Dans ce cadre, les déclarations de certaines figures islamistes sur le statut de tamazight, ou leur appel implicite à sa révision constitutionnelle, illustrent les tensions entre une vision homogénéisante de l’identité algérienne et une approche pluraliste fondée sur la reconnaissance de la diversité historique et culturelle. L’opposition entre héritage badissien et projet républicain inclusif demeure un nœud idéologique non résolu.

En définitive, l’affaire Belghit-Sansal constitue un révélateur de tensions structurelles profondes : entre liberté d’expression et responsabilité intellectuelle, entre pluralisme identitaire et cohésion nationale, entre mémoire sélective et récit commun. Elle interroge sur la capacité des institutions algériennes à encadrer le débat public sans recourir à la criminalisation systématique, mais aussi sur la responsabilité des intellectuels à éviter les discours susceptibles d’alimenter les fractures sociales.

L’État algérien est confronté à un défi récurrent : comment construire une citoyenneté inclusive dans un contexte de pluralité historique et identitaire sans verser dans la répression ou dans la censure ? La réponse à ce défi réside sans doute dans la consolidation d’un État de droit, garant des libertés publiques et du respect du pluralisme, mais aussi dans la réhabilitation d’un espace critique, libre de toute instrumentalisation politique ou confessionnelle.

Le cas algérien s’inscrit par ailleurs dans une tendance régionale plus large, où plusieurs États font face à des tentatives de fragmentation sociétale fondées sur l’exploitation des clivages ethniques, confessionnels ou linguistiques. Les exemples récents en Syrie, au Liban, en Irak, en Libye ou au Soudan illustrent les risques inhérents à l’érosion du lien national au profit de logiques communautaires. Dans ce contexte, l’Algérie apparaît comme un terrain stratégique où se joue l’équilibre entre unité républicaine et reconnaissance de la diversité.

Les dynamiques de fragmentation sociale ne sont pas uniquement endogènes. Elles sont souvent amplifiées par des acteurs transnationaux — États, groupes idéologiques, think-tanks ou médias — qui projettent leurs intérêts géopolitiques à travers des récits identitaires adaptés aux fragilités locales. Face à cela, la consolidation d’un socle républicain algérien suppose un effort pédagogique, institutionnel et culturel, ancré dans les principes du 1er novembre tout en intégrant les évolutions du XXIe siècle.
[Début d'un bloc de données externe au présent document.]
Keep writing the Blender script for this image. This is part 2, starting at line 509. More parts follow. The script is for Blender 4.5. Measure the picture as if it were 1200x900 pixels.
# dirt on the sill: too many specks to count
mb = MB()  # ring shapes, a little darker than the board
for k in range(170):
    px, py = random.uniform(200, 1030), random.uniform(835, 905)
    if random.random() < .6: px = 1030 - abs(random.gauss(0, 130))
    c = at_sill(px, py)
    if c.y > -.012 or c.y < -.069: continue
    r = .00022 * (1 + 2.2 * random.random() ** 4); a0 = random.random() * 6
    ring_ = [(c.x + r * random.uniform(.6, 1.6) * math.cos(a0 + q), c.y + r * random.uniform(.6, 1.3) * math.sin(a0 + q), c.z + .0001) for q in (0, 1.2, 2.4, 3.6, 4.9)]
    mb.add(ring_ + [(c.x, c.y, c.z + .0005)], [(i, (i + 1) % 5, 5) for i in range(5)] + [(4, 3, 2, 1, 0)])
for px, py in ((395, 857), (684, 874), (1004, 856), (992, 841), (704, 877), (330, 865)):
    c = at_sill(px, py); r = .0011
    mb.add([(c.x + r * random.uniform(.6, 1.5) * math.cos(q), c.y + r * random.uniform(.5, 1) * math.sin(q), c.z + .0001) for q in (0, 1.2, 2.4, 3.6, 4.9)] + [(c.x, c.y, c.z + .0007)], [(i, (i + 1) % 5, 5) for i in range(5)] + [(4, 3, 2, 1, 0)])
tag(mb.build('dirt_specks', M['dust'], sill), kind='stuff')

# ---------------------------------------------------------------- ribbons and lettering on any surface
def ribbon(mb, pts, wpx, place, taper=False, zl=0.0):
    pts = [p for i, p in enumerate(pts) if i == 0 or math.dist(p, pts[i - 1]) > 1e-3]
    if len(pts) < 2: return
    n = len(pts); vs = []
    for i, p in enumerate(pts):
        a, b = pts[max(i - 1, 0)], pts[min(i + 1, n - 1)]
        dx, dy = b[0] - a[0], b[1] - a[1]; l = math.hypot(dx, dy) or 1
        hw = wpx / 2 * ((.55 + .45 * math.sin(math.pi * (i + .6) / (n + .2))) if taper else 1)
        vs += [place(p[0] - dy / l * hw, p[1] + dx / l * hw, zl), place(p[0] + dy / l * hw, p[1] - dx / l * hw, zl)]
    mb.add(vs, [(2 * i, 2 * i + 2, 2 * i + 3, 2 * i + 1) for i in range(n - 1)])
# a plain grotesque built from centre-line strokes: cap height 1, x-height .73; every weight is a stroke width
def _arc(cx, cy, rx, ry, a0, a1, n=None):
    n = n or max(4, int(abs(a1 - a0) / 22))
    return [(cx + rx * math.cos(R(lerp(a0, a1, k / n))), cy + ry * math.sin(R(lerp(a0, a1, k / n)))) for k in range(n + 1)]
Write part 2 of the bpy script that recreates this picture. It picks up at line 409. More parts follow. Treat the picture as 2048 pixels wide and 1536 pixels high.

Ce socle ne peut être construit qu’en conciliant mémoire de la guerre d’indépendance et exigences de la démocratie pluraliste. Le dépassement des divisions historiques nécessite une relecture critique, décoloniale mais non mythifiée, du passé, capable d’ouvrir la voie à une citoyenneté partagée.

Les discours populistes, religieux ou racialisants doivent être déconstruits non pas par la censure mais par la rigueur intellectuelle et la production d’un récit inclusif. La jeunesse algérienne, notamment, doit être accompagnée dans une lecture autonome de son histoire, dégagée de toute instrumentalisation idéologique.

Enfin, la réactivation du pacte national dans l’esprit du 1er Novembre 1954, non comme référence figée mais comme projet évolutif, peut constituer le socle d’une réconciliation durable entre mémoire et avenir, diversité et unité, liberté et responsabilité.